Objective: Repeat the data word for word. Do not include the pictures.

Data section:
..........

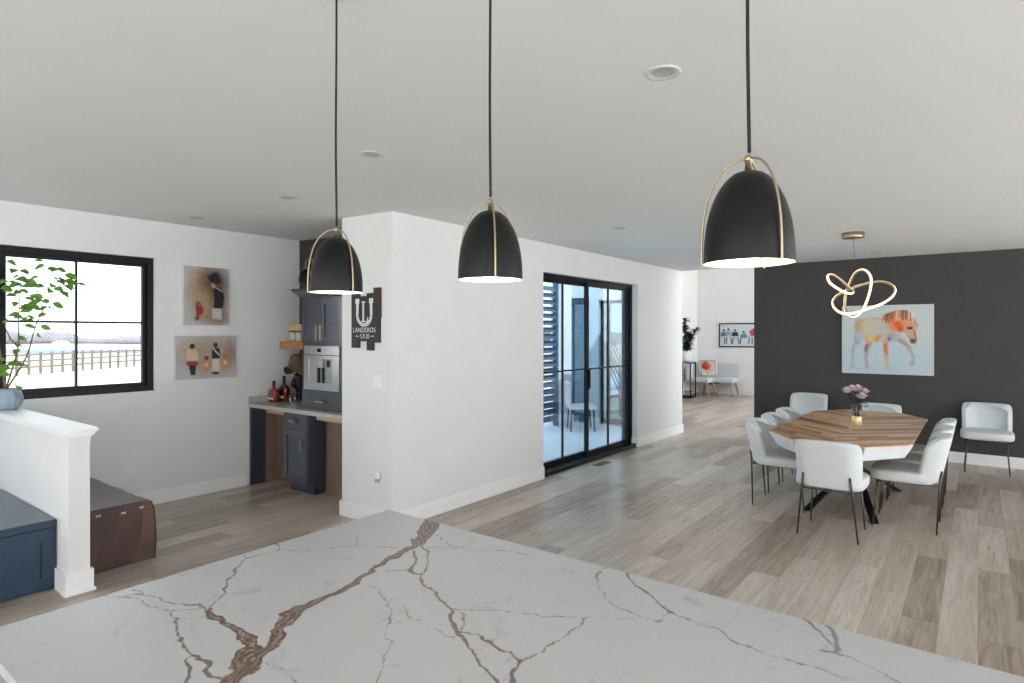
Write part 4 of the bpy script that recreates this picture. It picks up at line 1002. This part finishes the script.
# built-in coffee machine
cm = thing('coffee_machine', 'built-in stainless coffee machine set in the navy cabinet tower', 'coffee machine', (3.739,5.275,1.085), -PI/2); cm.scale = (1,1,.845)
MB().box(-.335,.335,-.012,0,0.0,.575,bev=.002).build('trim_frame', M['navy'], cm)
MB().box(-.285,.30,-.030,-.012,.455,.56,bev=.003).build('control_panel', M['steel'], cm)
MB().box(-.055,.01,-.0315,-.030,.485,.53).build('display', M['dkglass'], cm)
b = MB(); x0,x1,z0,z1 = -.285,.30,.03,.445; b.box(x0,x1,-.030,-.012,z0,.115,bev=.002); b.box(x0,x1,-.030,-.012,.405,z1,bev=.002); b.box(x0,-.21,-.030,-.012,.115,.405); b.box(.19,x1,-.030,-.012,.115,.405); b.build('fascia', M['steel'], cm)
MB().box(-.21,.19,-.016,-.012,.115,.405).build('brew_bay', M['plasticg'], cm)
MB().box(-.205,-.08,-.019,-.016,.12,.40).build('bay_mirror', M['steel'], cm)
MB().box(-.03,.05,-.045,-.016,.30,.40,bev=.004).build('spout_head', M['steel'], cm)
MB().box(-.045,-.02,-.036,-.016,.12,.30).box(.03,.055,-.036,-.016,.12,.30).build('spout_pipes', M['dkglass'], cm)
MB().box(.09,.14,-.020,-.016,.31,.39).build('button_block', M['dkglass'], cm)
# floating shelf and glassware
fs = thing('floating_shelf', 'chunky oak floating shelf between window wall and navy tower', 'shelf', (3.985,6.46,1.505), -PI/2)
MB().box(0,.82,0,.265,0,.085,bev=.003).build('plank', M['oak'], fs)
jr = None
for k, (x, y, lab) in enumerate(((4.10,6.34,'left glass canister with tan wooden lid on the oak shelf'),(4.10,6.215,'right glass canister with tan wooden lid on the oak shelf'))):
    if jr is None:
        jr = thing('glass_canister', lab, 'canister', (x,y,1.5905), 0, 'canisters on the oak shelf')
        MB().lathe([(.001,0),(.05,0),(.054,.006),(.054,.105),(.05,.11),(.05,.01),(.001,.01)],n=24,cap=False).build('jar', M['frost'], jr)
        MB().lathe([(.001,.111),(.057,.111),(.057,.125),(.001,.125)],n=24,cap=False).build('seal', M['capdk'], jr)
        MB().lathe([(.001,.126),(.058,.126),(.060,.13),(.060,.195),(.056,.2),(.001,.2)],n=24,cap=False).build('lid', M['lid'], jr)
    else: dup(jr, (x,y,1.5905), 0, lab)
# bottles on the counter
def bottle(lab, loc, m, tall):
    r = thing('whiskey_bottle', lab, 'bottle', loc, -PI/2, 'whiskey bottles on the niche counter')
    h = tall
    b = MB(); b.loft([[ (sx*math.copysign(abs(math.cos(a))**.6,math.cos(a)), sy*math.copysign(abs(math.sin(a))**.6,math.sin(a)), z) for a in np.linspace(0,2*PI,28,endpoint=False)] for sx, sy, z in ((.066,.036,0),(.074,.04,.008),(.08,.042,h*.46),(.074,.04,h*.54),(.05,.03,h*.61),(.02,.018,h*.65),(.0145,.0145,h*.69),(.0145,.0145,h*.82))], True, True)
    b.build('glass', m, r)
    MB().lathe([(.001,h*.82),(.016,h*.82),(.018,h*.83),(.018,h*.99),(.015,h),(.001,h)],n=20,cap=False).build('stopper', M['capdk'], r)
    MB().box(-.055,.055,-.0445,-.040,h*.13,h*.22).build('label', M['label'], r)
    return r
bottle('squat amber whiskey bottle on the stone counter, closest to the window wall', (3.85,6.352,0.908), M['amber'], .24)
bottle('darker whiskey bottle on the stone counter, behind the amber one', (3.965,6.33,0.908), M['amber2'], .29)
# horseshoe ornament, dark bust and hat
hs = thing('horseshoe_ornament', 'silver horseshoe ornament leaning on the dark figurine', 'ornament', (3.915,6.085,0.9085), -PI/2+0.15)
pts = [(.042*math.cos(a)*1.0, 0.0, .052+.05*math.sin(a)) for a in np.linspace(PI*.86,PI*2.14,22)]
b = MB(); b.tube(pts, .0085, n=8); b.build('shoe', M['silver'], hs)
bu = thing('dark_figurine', 'dark bronze head figurine on the niche counter beside the tower', 'figurine', (4.11,6.235,0.908), -PI/2)
b = MB(); b.lathe([(.001,0),(.08,0),(.085,.012),(.07,.03),(.045,.06),(.04,.10),(.055,.135),(.075,.17),(.085,.22),(.08,.27),(.06,.31),(.03,.335),(.001,.34)],n=28,cap=False); b.sell((0,-.075,.205),(.035,.04,.05),.9,.9,16,10); b.sell((-.05,-.05,.235),(.02,.02,.02),1,1,10,8); b.sell((.05,-.05,.235),(.02,.02,.02),1,1,10,8)
b.build('head', M['bustdk'], bu)
MB().sell((0,-.02,.28),(.028,.07,.02),1,1,14,8).build('brow_band', M['brass'], bu)
ht = thing('felt_hat', 'wide brown felt hat propped on the dark figurine', 'hat', (4.10,6.275,1.25), -PI/2)
b = MB(); 
def hatfn(u, v):
    a = 2*PI*u; r = .095+.06*v
    return (r*1.05*math.cos(a), r*.9*math.sin(a), .045 - .09*(abs(math.cos(a))**2)*v*v + .006*math.sin(3*a))
b.grid(hatfn, 48, 6); o = b.build('brim', M['straw'], ht); mo = o.modifiers.new('thick','SOLIDIFY'); mo.thickness = .006
MB().lathe([(.099,.04),(.098,.08),(.092,.13),(.075,.175),(.045,.195),(.001,.2)],n=32,cap=False).build('crown', M['straw'], ht)
# brass and black wall sconce above the tower
sc = thing('wall_sconce', 'small brass and black dome sconce on the charcoal wall above the tower', 'sconce', (4.25,6.17,2.52), -PI/2)
MB().lathe([(.001,0),(.045,0),(.045,.014),(.001,.014)],n=24,cap=False).xf(Matrix.Rotation(PI/2,4,'X')).build('backplate', M['brass'], sc)
MB().tube([(0,-.01,0),(0,-.09,.02),(0,-.11,-.01),(0,-.11,-.09)], .006, n=8).build('arm', M['brass'], sc)
b = MB(); b.lathe([(.08,-.24),(.079,-.2),(.07,-.15),(.05,-.11),(.02,-.092),(.001,-.09)],(0,-.11,0),n=32,cap=False); b.build('shade', M['blackm'], sc)
MB().tube([(.086*math.cos(a),-.11,-.2+.13*math.sin(a)) for a in np.linspace(0,PI,20)], .004, n=6).build('hoop', M['brass'], sc)

# ------------------------------------------------------------------ foyer furniture
fb = thing('corner_banquette', 'pale grey upholstered corner bench with splayed wooden legs in the foyer', 'bench', (16.38,5.55,0))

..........

Correct answer:
Write part 4 of the bpy script that recreates this picture. It picks up at line 1002. This part finishes the script.
# built-in coffee machine
cm = thing('coffee_machine', 'built-in stainless coffee machine set in the navy cabinet tower', 'coffee machine', (3.739,5.275,1.085), -PI/2); cm.scale = (1,1,.845)
MB().box(-.335,.335,-.012,0,0.0,.575,bev=.002).build('trim_frame', M['navy'], cm)
MB().box(-.285,.30,-.030,-.012,.455,.56,bev=.003).build('control_panel', M['steel'], cm)
MB().box(-.055,.01,-.0315,-.030,.485,.53).build('display', M['dkglass'], cm)
b = MB(); x0,x1,z0,z1 = -.285,.30,.03,.445; b.box(x0,x1,-.030,-.012,z0,.115,bev=.002); b.box(x0,x1,-.030,-.012,.405,z1,bev=.002); b.box(x0,-.21,-.030,-.012,.115,.405); b.box(.19,x1,-.030,-.012,.115,.405); b.build('fascia', M['steel'], cm)
MB().box(-.21,.19,-.016,-.012,.115,.405).build('brew_bay', M['plasticg'], cm)
MB().box(-.205,-.08,-.019,-.016,.12,.40).build('bay_mirror', M['steel'], cm)
MB().box(-.03,.05,-.045,-.016,.30,.40,bev=.004).build('spout_head', M['steel'], cm)
MB().box(-.045,-.02,-.036,-.016,.12,.30).box(.03,.055,-.036,-.016,.12,.30).build('spout_pipes', M['dkglass'], cm)
MB().box(.09,.14,-.020,-.016,.31,.39).build('button_block', M['dkglass'], cm)
# floating shelf and glassware
fs = thing('floating_shelf', 'chunky oak floating shelf between window wall and navy tower', 'shelf', (3.985,6.46,1.505), -PI/2)
MB().box(0,.82,0,.265,0,.085,bev=.003).build('plank', M['oak'], fs)
jr = None
for k, (x, y, lab) in enumerate(((4.10,6.34,'left glass canister with tan wooden lid on the oak shelf'),(4.10,6.215,'right glass canister with tan wooden lid on the oak shelf'))):
    if jr is None:
        jr = thing('glass_canister', lab, 'canister', (x,y,1.5905), 0, 'canisters on the oak shelf')
        MB().lathe([(.001,0),(.05,0),(.054,.006),(.054,.105),(.05,.11),(.05,.01),(.001,.01)],n=24,cap=False).build('jar', M['frost'], jr)
        MB().lathe([(.001,.111),(.057,.111),(.057,.125),(.001,.125)],n=24,cap=False).build('seal', M['capdk'], jr)
        MB().lathe([(.001,.126),(.058,.126),(.060,.13),(.060,.195),(.056,.2),(.001,.2)],n=24,cap=False).build('lid', M['lid'], jr)
    else: dup(jr, (x,y,1.5905), 0, lab)
# bottles on the counter
def bottle(lab, loc, m, tall):
    r = thing('whiskey_bottle', lab, 'bottle', loc, -PI/2, 'whiskey bottles on the niche counter')
    h = tall
    b = MB(); b.loft([[ (sx*math.copysign(abs(math.cos(a))**.6,math.cos(a)), sy*math.copysign(abs(math.sin(a))**.6,math.sin(a)), z) for a in np.linspace(0,2*PI,28,endpoint=False)] for sx, sy, z in ((.066,.036,0),(.074,.04,.008),(.08,.042,h*.46),(.074,.04,h*.54),(.05,.03,h*.61),(.02,.018,h*.65),(.0145,.0145,h*.69),(.0145,.0145,h*.82))], True, True)
    b.build('glass', m, r)
    MB().lathe([(.001,h*.82),(.016,h*.82),(.018,h*.83),(.018,h*.99),(.015,h),(.001,h)],n=20,cap=False).build('stopper', M['capdk'], r)
    MB().box(-.055,.055,-.0445,-.040,h*.13,h*.22).build('label', M['label'], r)
    return r
bottle('squat amber whiskey bottle on the stone counter, closest to the window wall', (3.85,6.352,0.908), M['amber'], .24)
bottle('darker whiskey bottle on the stone counter, behind the amber one', (3.965,6.33,0.908), M['amber2'], .29)
# horseshoe ornament, dark bust and hat
hs = thing('horseshoe_ornament', 'silver horseshoe ornament leaning on the dark figurine', 'ornament', (3.915,6.085,0.9085), -PI/2+0.15)
pts = [(.042*math.cos(a)*1.0, 0.0, .052+.05*math.sin(a)) for a in np.linspace(PI*.86,PI*2.14,22)]
b = MB(); b.tube(pts, .0085, n=8); b.build('shoe', M['silver'], hs)
bu = thing('dark_figurine', 'dark bronze head figurine on the niche counter beside the tower', 'figurine', (4.11,6.235,0.908), -PI/2)
b = MB(); b.lathe([(.001,0),(.08,0),(.085,.012),(.07,.03),(.045,.06),(.04,.10),(.055,.135),(.075,.17),(.085,.22),(.08,.27),(.06,.31),(.03,.335),(.001,.34)],n=28,cap=False); b.sell((0,-.075,.205),(.035,.04,.05),.9,.9,16,10); b.sell((-.05,-.05,.235),(.02,.02,.02),1,1,10,8); b.sell((.05,-.05,.235),(.02,.02,.02),1,1,10,8)
b.build('head', M['bustdk'], bu)
MB().sell((0,-.02,.28),(.028,.07,.02),1,1,14,8).build('brow_band', M['brass'], bu)
ht = thing('felt_hat', 'wide brown felt hat propped on the dark figurine', 'hat', (4.10,6.275,1.25), -PI/2)
b = MB(); 
def hatfn(u, v):
    a = 2*PI*u; r = .095+.06*v
    return (r*1.05*math.cos(a), r*.9*math.sin(a), .045 - .09*(abs(math.cos(a))**2)*v*v + .006*math.sin(3*a))
b.grid(hatfn, 48, 6); o = b.build('brim', M['straw'], ht); mo = o.modifiers.new('thick','SOLIDIFY'); mo.thickness = .006
MB().lathe([(.099,.04),(.098,.08),(.092,.13),(.075,.175),(.045,.195),(.001,.2)],n=32,cap=False).build('crown', M['straw'], ht)
# brass and black wall sconce above the tower
sc = thing('wall_sconce', 'small brass and black dome sconce on the charcoal wall above the tower', 'sconce', (4.25,6.17,2.52), -PI/2)
MB().lathe([(.001,0),(.045,0),(.045,.014),(.001,.014)],n=24,cap=False).xf(Matrix.Rotation(PI/2,4,'X')).build('backplate', M['brass'], sc)
MB().tube([(0,-.01,0),(0,-.09,.02),(0,-.11,-.01),(0,-.11,-.09)], .006, n=8).build('arm', M['brass'], sc)
b = MB(); b.lathe([(.08,-.24),(.079,-.2),(.07,-.15),(.05,-.11),(.02,-.092),(.001,-.09)],(0,-.11,0),n=32,cap=False); b.build('shade', M['blackm'], sc)
MB().tube([(.086*math.cos(a),-.11,-.2+.13*math.sin(a)) for a in np.linspace(0,PI,20)], .004, n=6).build('hoop', M['brass'], sc)

# ------------------------------------------------------------------ foyer furniture
fb = thing('corner_banquette', 'pale grey upholstered corner bench with splayed wooden legs in the foyer', 'bench', (16.38,5.55,0))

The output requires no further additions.